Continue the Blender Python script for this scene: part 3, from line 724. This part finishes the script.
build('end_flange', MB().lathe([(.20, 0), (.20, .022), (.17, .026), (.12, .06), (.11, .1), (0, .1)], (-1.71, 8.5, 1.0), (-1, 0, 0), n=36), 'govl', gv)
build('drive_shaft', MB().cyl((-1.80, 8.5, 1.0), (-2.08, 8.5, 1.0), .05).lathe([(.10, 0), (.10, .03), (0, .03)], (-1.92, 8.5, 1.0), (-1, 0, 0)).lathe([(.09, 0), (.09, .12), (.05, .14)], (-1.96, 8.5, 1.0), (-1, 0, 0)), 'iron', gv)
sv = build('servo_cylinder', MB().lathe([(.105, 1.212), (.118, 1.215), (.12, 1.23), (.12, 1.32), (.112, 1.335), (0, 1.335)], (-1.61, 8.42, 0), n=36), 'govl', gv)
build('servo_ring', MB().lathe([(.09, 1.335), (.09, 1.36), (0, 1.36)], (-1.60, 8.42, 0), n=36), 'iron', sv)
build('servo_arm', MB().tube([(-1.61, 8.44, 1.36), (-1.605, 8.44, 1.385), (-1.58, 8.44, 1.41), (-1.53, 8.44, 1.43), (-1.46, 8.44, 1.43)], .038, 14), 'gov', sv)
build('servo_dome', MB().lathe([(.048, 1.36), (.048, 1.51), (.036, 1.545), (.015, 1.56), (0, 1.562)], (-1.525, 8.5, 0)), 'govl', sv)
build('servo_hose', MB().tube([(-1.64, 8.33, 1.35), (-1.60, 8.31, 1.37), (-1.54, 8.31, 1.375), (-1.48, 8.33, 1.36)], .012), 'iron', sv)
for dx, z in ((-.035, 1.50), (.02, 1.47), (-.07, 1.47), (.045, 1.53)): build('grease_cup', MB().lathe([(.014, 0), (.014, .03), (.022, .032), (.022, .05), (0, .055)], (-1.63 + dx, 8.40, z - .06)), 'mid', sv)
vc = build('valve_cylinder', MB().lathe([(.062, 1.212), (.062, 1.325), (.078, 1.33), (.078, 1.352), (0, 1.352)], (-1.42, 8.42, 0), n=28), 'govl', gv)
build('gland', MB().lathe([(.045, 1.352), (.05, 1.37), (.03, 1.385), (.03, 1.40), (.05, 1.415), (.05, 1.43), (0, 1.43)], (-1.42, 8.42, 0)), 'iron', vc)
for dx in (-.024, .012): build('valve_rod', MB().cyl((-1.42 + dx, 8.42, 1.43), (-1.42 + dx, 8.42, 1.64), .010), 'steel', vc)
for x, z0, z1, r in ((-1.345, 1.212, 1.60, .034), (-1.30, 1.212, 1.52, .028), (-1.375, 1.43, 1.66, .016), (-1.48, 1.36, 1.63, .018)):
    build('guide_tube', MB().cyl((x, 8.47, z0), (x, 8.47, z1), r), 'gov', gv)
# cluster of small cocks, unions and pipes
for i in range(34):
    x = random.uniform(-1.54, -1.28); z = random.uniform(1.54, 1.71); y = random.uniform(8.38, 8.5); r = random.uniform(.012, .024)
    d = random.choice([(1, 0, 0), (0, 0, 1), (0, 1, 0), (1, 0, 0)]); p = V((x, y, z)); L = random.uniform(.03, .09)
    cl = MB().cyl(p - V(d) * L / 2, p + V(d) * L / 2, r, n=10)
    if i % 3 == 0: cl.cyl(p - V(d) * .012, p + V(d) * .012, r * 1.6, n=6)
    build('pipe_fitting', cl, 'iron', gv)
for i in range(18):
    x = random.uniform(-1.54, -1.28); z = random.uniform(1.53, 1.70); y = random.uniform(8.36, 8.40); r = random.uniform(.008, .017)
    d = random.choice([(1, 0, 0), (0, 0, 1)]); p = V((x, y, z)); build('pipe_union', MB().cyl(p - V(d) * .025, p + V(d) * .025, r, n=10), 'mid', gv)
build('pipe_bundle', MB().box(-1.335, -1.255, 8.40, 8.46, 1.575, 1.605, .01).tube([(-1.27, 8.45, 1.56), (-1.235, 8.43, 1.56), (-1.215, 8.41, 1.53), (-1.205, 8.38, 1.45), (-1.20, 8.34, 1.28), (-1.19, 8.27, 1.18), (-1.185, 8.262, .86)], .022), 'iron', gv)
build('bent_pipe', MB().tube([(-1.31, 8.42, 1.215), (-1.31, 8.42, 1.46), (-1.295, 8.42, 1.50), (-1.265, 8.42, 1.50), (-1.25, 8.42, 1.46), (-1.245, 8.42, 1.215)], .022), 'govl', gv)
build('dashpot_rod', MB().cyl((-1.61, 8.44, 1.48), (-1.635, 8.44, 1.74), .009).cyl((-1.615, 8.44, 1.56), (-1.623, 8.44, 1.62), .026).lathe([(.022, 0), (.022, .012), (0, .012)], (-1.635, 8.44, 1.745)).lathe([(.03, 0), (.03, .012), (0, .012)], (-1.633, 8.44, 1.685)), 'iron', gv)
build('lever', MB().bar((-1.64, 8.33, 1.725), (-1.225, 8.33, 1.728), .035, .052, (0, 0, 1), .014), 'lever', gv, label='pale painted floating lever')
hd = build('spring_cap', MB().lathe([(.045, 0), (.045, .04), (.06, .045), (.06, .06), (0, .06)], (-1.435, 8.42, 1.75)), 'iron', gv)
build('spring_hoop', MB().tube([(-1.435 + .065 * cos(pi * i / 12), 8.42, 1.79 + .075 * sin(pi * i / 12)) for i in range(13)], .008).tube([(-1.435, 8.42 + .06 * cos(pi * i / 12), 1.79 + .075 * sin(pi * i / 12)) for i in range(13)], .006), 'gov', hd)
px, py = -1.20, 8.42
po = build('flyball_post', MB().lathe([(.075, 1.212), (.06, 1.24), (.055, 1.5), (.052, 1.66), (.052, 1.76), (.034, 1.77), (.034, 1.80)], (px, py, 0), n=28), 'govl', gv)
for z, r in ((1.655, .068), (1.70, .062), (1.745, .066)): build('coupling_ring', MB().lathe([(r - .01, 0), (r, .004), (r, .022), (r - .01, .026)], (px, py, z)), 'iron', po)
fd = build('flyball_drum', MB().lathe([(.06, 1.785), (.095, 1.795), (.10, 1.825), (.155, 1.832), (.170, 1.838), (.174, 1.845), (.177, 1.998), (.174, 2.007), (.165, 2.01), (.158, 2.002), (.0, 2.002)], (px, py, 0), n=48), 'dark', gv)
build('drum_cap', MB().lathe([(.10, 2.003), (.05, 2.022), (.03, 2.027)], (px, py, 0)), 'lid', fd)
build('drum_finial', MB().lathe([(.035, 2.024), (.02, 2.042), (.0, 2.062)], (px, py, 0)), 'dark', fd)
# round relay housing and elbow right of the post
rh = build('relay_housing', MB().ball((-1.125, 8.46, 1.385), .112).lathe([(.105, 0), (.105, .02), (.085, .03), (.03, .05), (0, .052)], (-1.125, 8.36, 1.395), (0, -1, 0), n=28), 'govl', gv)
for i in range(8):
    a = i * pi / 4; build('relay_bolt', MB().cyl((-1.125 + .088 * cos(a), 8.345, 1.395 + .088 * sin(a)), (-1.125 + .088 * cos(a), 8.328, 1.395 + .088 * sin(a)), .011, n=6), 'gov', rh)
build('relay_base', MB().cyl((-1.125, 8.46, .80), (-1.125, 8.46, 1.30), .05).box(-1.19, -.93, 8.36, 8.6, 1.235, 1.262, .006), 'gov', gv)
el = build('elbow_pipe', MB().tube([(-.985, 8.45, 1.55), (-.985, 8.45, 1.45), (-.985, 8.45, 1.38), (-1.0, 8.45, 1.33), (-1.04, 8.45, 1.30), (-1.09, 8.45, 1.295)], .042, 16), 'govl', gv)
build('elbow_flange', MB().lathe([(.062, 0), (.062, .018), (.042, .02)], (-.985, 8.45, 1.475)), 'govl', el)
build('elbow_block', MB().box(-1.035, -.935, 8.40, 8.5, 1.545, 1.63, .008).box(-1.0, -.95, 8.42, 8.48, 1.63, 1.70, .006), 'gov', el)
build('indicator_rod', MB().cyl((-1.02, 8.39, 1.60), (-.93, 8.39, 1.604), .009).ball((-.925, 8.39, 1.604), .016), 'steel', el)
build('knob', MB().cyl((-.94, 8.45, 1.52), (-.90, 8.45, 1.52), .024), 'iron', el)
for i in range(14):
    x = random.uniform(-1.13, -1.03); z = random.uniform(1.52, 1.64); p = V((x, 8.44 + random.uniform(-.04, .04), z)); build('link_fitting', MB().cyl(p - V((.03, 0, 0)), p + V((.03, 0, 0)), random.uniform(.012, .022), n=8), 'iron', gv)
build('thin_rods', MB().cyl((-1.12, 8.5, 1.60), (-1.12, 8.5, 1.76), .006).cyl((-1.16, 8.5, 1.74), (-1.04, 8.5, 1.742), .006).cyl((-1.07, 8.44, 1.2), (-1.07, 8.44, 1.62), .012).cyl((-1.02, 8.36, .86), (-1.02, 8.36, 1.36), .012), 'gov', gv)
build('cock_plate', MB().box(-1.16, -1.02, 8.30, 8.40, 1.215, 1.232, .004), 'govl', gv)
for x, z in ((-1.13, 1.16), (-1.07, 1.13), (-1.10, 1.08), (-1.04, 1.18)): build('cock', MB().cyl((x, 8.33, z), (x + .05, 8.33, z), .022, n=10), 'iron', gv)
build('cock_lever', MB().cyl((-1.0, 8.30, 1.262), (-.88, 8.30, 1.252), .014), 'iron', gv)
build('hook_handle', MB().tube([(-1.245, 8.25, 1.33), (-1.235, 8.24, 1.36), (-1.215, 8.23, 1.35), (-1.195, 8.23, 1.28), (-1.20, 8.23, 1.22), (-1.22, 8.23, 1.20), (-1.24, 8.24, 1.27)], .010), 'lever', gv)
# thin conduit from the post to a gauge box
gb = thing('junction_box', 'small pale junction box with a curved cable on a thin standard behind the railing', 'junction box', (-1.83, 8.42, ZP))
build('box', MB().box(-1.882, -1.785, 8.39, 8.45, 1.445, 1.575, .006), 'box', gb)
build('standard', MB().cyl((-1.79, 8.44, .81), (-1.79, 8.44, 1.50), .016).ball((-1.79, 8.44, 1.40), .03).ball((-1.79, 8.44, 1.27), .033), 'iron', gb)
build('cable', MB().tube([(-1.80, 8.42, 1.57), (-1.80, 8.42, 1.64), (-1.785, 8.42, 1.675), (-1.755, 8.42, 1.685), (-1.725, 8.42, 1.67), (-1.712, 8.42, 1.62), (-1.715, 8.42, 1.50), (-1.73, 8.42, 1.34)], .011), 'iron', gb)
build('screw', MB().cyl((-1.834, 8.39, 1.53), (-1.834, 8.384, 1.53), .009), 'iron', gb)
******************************
(What to work on) Find each line with the string "from" and copy it out.

(Finished answer)
Continue the Blender Python script for this scene: part 3, from line 724. This part finishes the script.
# thin conduit from the post to a gauge box